* _EXERCISE PROMPT_
Return the material word for word. Do not include the pictures.

#### SOURCE DATA

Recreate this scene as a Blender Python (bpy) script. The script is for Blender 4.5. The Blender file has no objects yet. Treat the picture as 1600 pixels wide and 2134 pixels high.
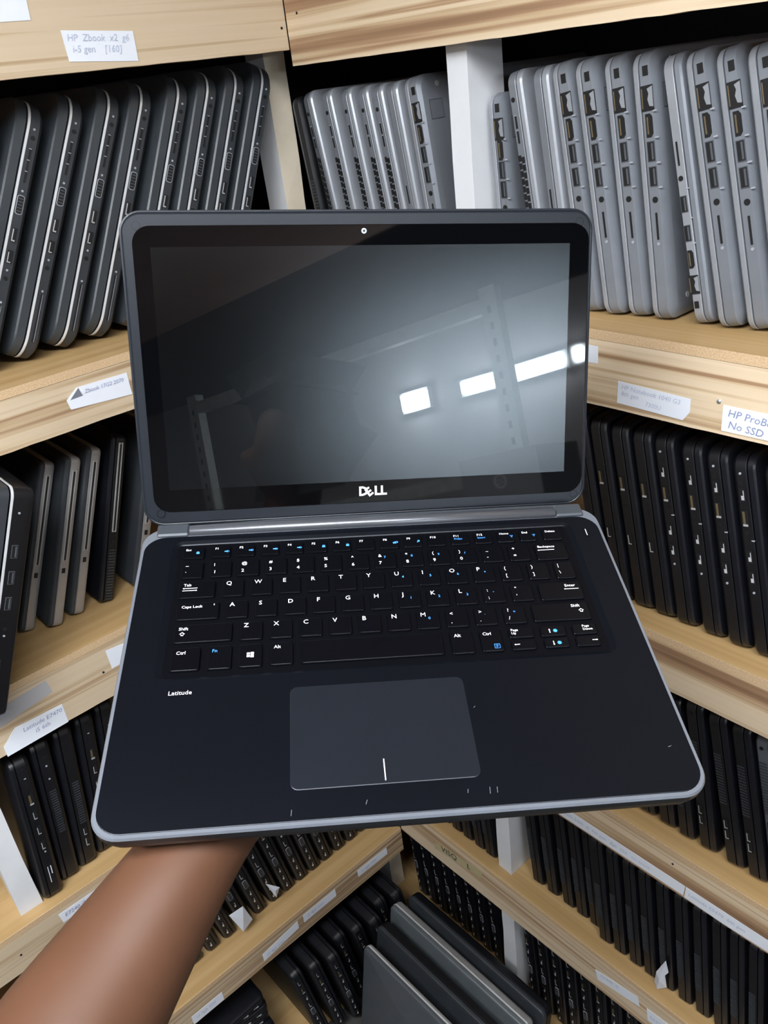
import bpy, math, random
from mathutils import Matrix, Vector, Euler
random.seed(7)
SC = bpy.context.scene
COL = SC.collection
R = math.radians

# ------------------------------------------------------------------ camera
CAM = Vector((0.9476, -0.7, 1.7))
AX = ((0.66475203, 0.73906979, -0.10899811), (0.28764505, -0.38786645, -0.87568256), (-0.68946723, 0.55075899, -0.47042478))
cd = bpy.data.cameras.new('camera'); co = bpy.data.objects.new('camera', cd); COL.objects.link(co)
rr_, dd_, ff_ = (Vector(a) for a in AX)
m = Matrix.Identity(4)
for i in range(3):
    m[i][0], m[i][1], m[i][2], m[i][3] = rr_[i], -dd_[i], -ff_[i], CAM[i]
co.matrix_world = m
cd.sensor_fit = 'VERTICAL'; cd.sensor_height = 36.0; cd.lens = 1736.24 / 2134 * 36.0
cd.clip_start = 0.02
SC.camera = co

# ------------------------------------------------------------------ view, world, lights
SC.view_settings.view_transform = 'Standard'; SC.view_settings.look = 'None'
SC.view_settings.gamma = 1.0; SC.view_settings.use_curve_mapping = False
SC.view_settings.exposure = 0.35
W = bpy.data.worlds.new('world'); SC.world = W; W.use_nodes = True
W.node_tree.nodes['Background'].inputs[0].default_value = (0.8, 0.88, 1.0, 1)
W.node_tree.nodes['Background'].inputs[1].default_value = 0.0
TUBE_CEIL = 50.0      # emission of the ceiling light panels
TUBE_WALL = 110.0      # emission of the strip lamps on the back wall
SPOT = 160.0

# ------------------------------------------------------------------ materials
def mat(name, col, rough=.5, metal=0., spec=.5, coat=0., coat_rough=.03, var=.12, scale=40., emit=None, bump=0.):
    mt = bpy.data.materials.new(name); mt.use_nodes = True
    nt = mt.node_tree; b = nt.nodes['Principled BSDF']
    b.inputs['Roughness'].default_value = rough; b.inputs['Metallic'].default_value = metal
    b.inputs['Specular IOR Level'].default_value = spec
    b.inputs['Coat Weight'].default_value = coat; b.inputs['Coat Roughness'].default_value = coat_rough
    if emit:
        b.inputs['Emission Color'].default_value = (*col, 1); b.inputs['Emission Strength'].default_value = emit
    tc = nt.nodes.new('ShaderNodeTexCoord'); nz = nt.nodes.new('ShaderNodeTexNoise')
    nz.inputs['Scale'].default_value = scale; nz.inputs['Detail'].default_value = 4
    nt.links.new(tc.outputs['Object'], nz.inputs['Vector'])
    cr = nt.nodes.new('ShaderNodeValToRGB')
    cr.color_ramp.elements[0].position = .3; cr.color_ramp.elements[1].position = .7
    cr.color_ramp.elements[0].color = (*[c * (1 - var) for c in col], 1)
    cr.color_ramp.elements[1].color = (*[min(1, c * (1 + var)) for c in col], 1)
    nt.links.new(nz.outputs['Fac'], cr.inputs['Fac']); nt.links.new(cr.outputs['Color'], b.inputs['Base Color'])
    if bump:
        bp = nt.nodes.new('ShaderNodeBump'); bp.inputs['Strength'].default_value = bump; bp.inputs['Distance'].default_value = .001
        nt.links.new(nz.outputs['Fac'], bp.inputs['Height']); nt.links.new(bp.outputs['Normal'], b.inputs['Normal'])
    return mt

def wood(name, axis, stops, zscale=26., lscale=.5, rough=.45, distort=.5, seed=0., contrast=1.35):
    """long-grained veneer, grain running along axis (0 = x, 1 = y)"""
    mt = bpy.data.materials.new(name); mt.use_nodes = True
    nt = mt.node_tree; b = nt.nodes['Principled BSDF']; b.inputs['Roughness'].default_value = rough
    tc = nt.nodes.new('ShaderNodeTexCoord'); mp = nt.nodes.new('ShaderNodeMapping')
    s = [zscale, zscale, zscale]; s[axis] = lscale
    mp.inputs['Scale'].default_value = s; mp.inputs['Location'].default_value = (seed, seed * 1.7, seed * .6)
    nt.links.new(tc.outputs['Object'], mp.inputs['Vector'])
    n1 = nt.nodes.new('ShaderNodeTexNoise'); n1.inputs['Scale'].default_value = 1.0; n1.inputs['Detail'].default_value = 3; n1.inputs['Distortion'].default_value = distort
    nt.links.new(mp.outputs['Vector'], n1.inputs['Vector'])
    mp2 = nt.nodes.new('ShaderNodeMapping'); s2 = [zscale * 6] * 3; s2[axis] = lscale * 3
    mp2.inputs['Scale'].default_value = s2
    nt.links.new(tc.outputs['Object'], mp2.inputs['Vector'])
    n2 = nt.nodes.new('ShaderNodeTexNoise'); n2.inputs['Scale'].default_value = 1.0; n2.inputs['Detail'].default_value = 5
    nt.links.new(mp2.outputs['Vector'], n2.inputs['Vector'])
    mx = nt.nodes.new('ShaderNodeMath'); mx.operation = 'MULTIPLY_ADD'; mx.inputs[1].default_value = .30; 
    nt.links.new(n2.outputs['Fac'], mx.inputs[0])
    sb = nt.nodes.new('ShaderNodeMath'); sb.operation = 'SUBTRACT'; sb.inputs[1].default_value = .15
    nt.links.new(n1.outputs['Fac'], sb.inputs[0]); nt.links.new(sb.outputs[0], mx.inputs[2])
    cr = nt.nodes.new('ShaderNodeValToRGB'); e = cr.color_ramp.elements
    e[0].position, e[0].color = stops[0][0], (*stops[0][1], 1); e[1].position, e[1].color = stops[-1][0], (*stops[-1][1], 1)
    for p, c in stops[1:-1]:
        q = e.new(p); q.color = (*c, 1)
    st = nt.nodes.new('ShaderNodeMapRange'); st.clamp = False; st.inputs['From Min'].default_value = .5 - .5 / contrast; st.inputs['From Max'].default_value = .5 + .5 / contrast
    nt.links.new(mx.outputs[0], st.inputs['Value']); nt.links.new(st.outputs['Result'], cr.inputs['Fac']); nt.links.new(cr.outputs['Color'], b.inputs['Base Color'])
    return mt

LT, MD, BR, DK = (.66, .52, .36), (.53, .385, .235), (.36, .22, .125), (.20, .11, .06)
STOPS = [(.0, DK), (.20, DK), (.36, BR), (.43, MD), (.48, LT), (.60, (.69, .55, .39)), (.68, MD), (.74, BR), (.80, MD), (1., LT)]
M = {}
M['wood_x'] = wood('veneer_right', 0, STOPS, seed=3.1)
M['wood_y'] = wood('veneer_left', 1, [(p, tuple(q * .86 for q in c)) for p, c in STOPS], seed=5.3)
HN = [(.0, (.30, .18, .08)), (.4, (.44, .28, .12)), (.6, (.50, .33, .155)), (1., (.54, .38, .19))]
M['plank_x'] = wood('plank_right', 0, HN, zscale=30, rough=.4); M['plank_y'] = wood('plank_left', 1, HN, zscale=30, rough=.4)
M['chip'] = mat('chipboard_edge', (.56, .39, .23), .8, var=.18, scale=600)
M['post'] = mat('white_post_paint', (.70, .71, .74), .6, var=.06, scale=14)
M['rawwood'] = mat('raw_post_wood', (.72, .63, .50), .7, var=.10, scale=18)
M['back'] = mat('shade_black_back_board', (.010, .011, .014), .8)  # near-black colour carries the shade inside the shelves
M['wall'] = mat('plaster', (.36, .37, .39), .8, scale=3)
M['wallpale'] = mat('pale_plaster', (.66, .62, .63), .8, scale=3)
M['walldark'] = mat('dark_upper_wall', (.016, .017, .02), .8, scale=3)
M['ceil'] = wood('ceiling_boards', 1, [(0, (.30, .17, .13)), (.5, (.40, .24, .185)), (1, (.46, .29, .23))], zscale=6, rough=.7)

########

* _TASK SOLUTION_
Recreate this scene as a Blender Python (bpy) script. The script is for Blender 4.5. The Blender file has no objects yet. Treat the picture as 1600 pixels wide and 2134 pixels high.
import bpy, math, random
from mathutils import Matrix, Vector, Euler
random.seed(7)
SC = bpy.context.scene
COL = SC.collection
R = math.radians

# ------------------------------------------------------------------ camera
CAM = Vector((0.9476, -0.7, 1.7))
AX = ((0.66475203, 0.73906979, -0.10899811), (0.28764505, -0.38786645, -0.87568256), (-0.68946723, 0.55075899, -0.47042478))
cd = bpy.data.cameras.new('camera'); co = bpy.data.objects.new('camera', cd); COL.objects.link(co)
rr_, dd_, ff_ = (Vector(a) for a in AX)
m = Matrix.Identity(4)
for i in range(3):
    m[i][0], m[i][1], m[i][2], m[i][3] = rr_[i], -dd_[i], -ff_[i], CAM[i]
co.matrix_world = m
cd.sensor_fit = 'VERTICAL'; cd.sensor_height = 36.0; cd.lens = 1736.24 / 2134 * 36.0
cd.clip_start = 0.02
SC.camera = co

# ------------------------------------------------------------------ view, world, lights
SC.view_settings.view_transform = 'Standard'; SC.view_settings.look = 'None'
SC.view_settings.gamma = 1.0; SC.view_settings.use_curve_mapping = False
SC.view_settings.exposure = 0.35
W = bpy.data.worlds.new('world'); SC.world = W; W.use_nodes = True
W.node_tree.nodes['Background'].inputs[0].default_value = (0.8, 0.88, 1.0, 1)
W.node_tree.nodes['Background'].inputs[1].default_value = 0.0
TUBE_CEIL = 50.0      # emission of the ceiling light panels
TUBE_WALL = 110.0      # emission of the strip lamps on the back wall
SPOT = 160.0

# ------------------------------------------------------------------ materials
def mat(name, col, rough=.5, metal=0., spec=.5, coat=0., coat_rough=.03, var=.12, scale=40., emit=None, bump=0.):
    mt = bpy.data.materials.new(name); mt.use_nodes = True
    nt = mt.node_tree; b = nt.nodes['Principled BSDF']
    b.inputs['Roughness'].default_value = rough; b.inputs['Metallic'].default_value = metal
    b.inputs['Specular IOR Level'].default_value = spec
    b.inputs['Coat Weight'].default_value = coat; b.inputs['Coat Roughness'].default_value = coat_rough
    if emit:
        b.inputs['Emission Color'].default_value = (*col, 1); b.inputs['Emission Strength'].default_value = emit
    tc = nt.nodes.new('ShaderNodeTexCoord'); nz = nt.nodes.new('ShaderNodeTexNoise')
    nz.inputs['Scale'].default_value = scale; nz.inputs['Detail'].default_value = 4
    nt.links.new(tc.outputs['Object'], nz.inputs['Vector'])
    cr = nt.nodes.new('ShaderNodeValToRGB')
    cr.color_ramp.elements[0].position = .3; cr.color_ramp.elements[1].position = .7
    cr.color_ramp.elements[0].color = (*[c * (1 - var) for c in col], 1)
    cr.color_ramp.elements[1].color = (*[min(1, c * (1 + var)) for c in col], 1)
    nt.links.new(nz.outputs['Fac'], cr.inputs['Fac']); nt.links.new(cr.outputs['Color'], b.inputs['Base Color'])
    if bump:
        bp = nt.nodes.new('ShaderNodeBump'); bp.inputs['Strength'].default_value = bump; bp.inputs['Distance'].default_value = .001
        nt.links.new(nz.outputs['Fac'], bp.inputs['Height']); nt.links.new(bp.outputs['Normal'], b.inputs['Normal'])
    return mt

def wood(name, axis, stops, zscale=26., lscale=.5, rough=.45, distort=.5, seed=0., contrast=1.35):
    """long-grained veneer, grain running along axis (0 = x, 1 = y)"""
    mt = bpy.data.materials.new(name); mt.use_nodes = True
    nt = mt.node_tree; b = nt.nodes['Principled BSDF']; b.inputs['Roughness'].default_value = rough
    tc = nt.nodes.new('ShaderNodeTexCoord'); mp = nt.nodes.new('ShaderNodeMapping')
    s = [zscale, zscale, zscale]; s[axis] = lscale
    mp.inputs['Scale'].default_value = s; mp.inputs['Location'].default_value = (seed, seed * 1.7, seed * .6)
    nt.links.new(tc.outputs['Object'], mp.inputs['Vector'])
    n1 = nt.nodes.new('ShaderNodeTexNoise'); n1.inputs['Scale'].default_value = 1.0; n1.inputs['Detail'].default_value = 3; n1.inputs['Distortion'].default_value = distort
    nt.links.new(mp.outputs['Vector'], n1.inputs['Vector'])
    mp2 = nt.nodes.new('ShaderNodeMapping'); s2 = [zscale * 6] * 3; s2[axis] = lscale * 3
    mp2.inputs['Scale'].default_value = s2
    nt.links.new(tc.outputs['Object'], mp2.inputs['Vector'])
    n2 = nt.nodes.new('ShaderNodeTexNoise'); n2.inputs['Scale'].default_value = 1.0; n2.inputs['Detail'].default_value = 5
    nt.links.new(mp2.outputs['Vector'], n2.inputs['Vector'])
    mx = nt.nodes.new('ShaderNodeMath'); mx.operation = 'MULTIPLY_ADD'; mx.inputs[1].default_value = .30; 
    nt.links.new(n2.outputs['Fac'], mx.inputs[0])
    sb = nt.nodes.new('ShaderNodeMath'); sb.operation = 'SUBTRACT'; sb.inputs[1].default_value = .15
    nt.links.new(n1.outputs['Fac'], sb.inputs[0]); nt.links.new(sb.outputs[0], mx.inputs[2])
    cr = nt.nodes.new('ShaderNodeValToRGB'); e = cr.color_ramp.elements
    e[0].position, e[0].color = stops[0][0], (*stops[0][1], 1); e[1].position, e[1].color = stops[-1][0], (*stops[-1][1], 1)
    for p, c in stops[1:-1]:
        q = e.new(p); q.color = (*c, 1)
    st = nt.nodes.new('ShaderNodeMapRange'); st.clamp = False; st.inputs['From Min'].default_value = .5 - .5 / contrast; st.inputs['From Max'].default_value = .5 + .5 / contrast
    nt.links.new(mx.outputs[0], st.inputs['Value']); nt.links.new(st.outputs['Result'], cr.inputs['Fac']); nt.links.new(cr.outputs['Color'], b.inputs['Base Color'])
    return mt

LT, MD, BR, DK = (.66, .52, .36), (.53, .385, .235), (.36, .22, .125), (.20, .11, .06)
STOPS = [(.0, DK), (.20, DK), (.36, BR), (.43, MD), (.48, LT), (.60, (.69, .55, .39)), (.68, MD), (.74, BR), (.80, MD), (1., LT)]
M = {}
M['wood_x'] = wood('veneer_right', 0, STOPS, seed=3.1)
M['wood_y'] = wood('veneer_left', 1, [(p, tuple(q * .86 for q in c)) for p, c in STOPS], seed=5.3)
HN = [(.0, (.30, .18, .08)), (.4, (.44, .28, .12)), (.6, (.50, .33, .155)), (1., (.54, .38, .19))]
M['plank_x'] = wood('plank_right', 0, HN, zscale=30, rough=.4); M['plank_y'] = wood('plank_left', 1, HN, zscale=30, rough=.4)
M['chip'] = mat('chipboard_edge', (.56, .39, .23), .8, var=.18, scale=600)
M['post'] = mat('white_post_paint', (.70, .71, .74), .6, var=.06, scale=14)
M['rawwood'] = mat('raw_post_wood', (.72, .63, .50), .7, var=.10, scale=18)
M['back'] = mat('shade_black_back_board', (.010, .011, .014), .8)  # near-black colour carries the shade inside the shelves
M['wall'] = mat('plaster', (.36, .37, .39), .8, scale=3)
M['wallpale'] = mat('pale_plaster', (.66, .62, .63), .8, scale=3)
M['walldark'] = mat('dark_upper_wall', (.016, .017, .02), .8, scale=3)
M['ceil'] = wood('ceiling_boards', 1, [(0, (.30, .17, .13)), (.5, (.40, .24, .185)), (1, (.46, .29, .23))], zscale=6, rough=.7)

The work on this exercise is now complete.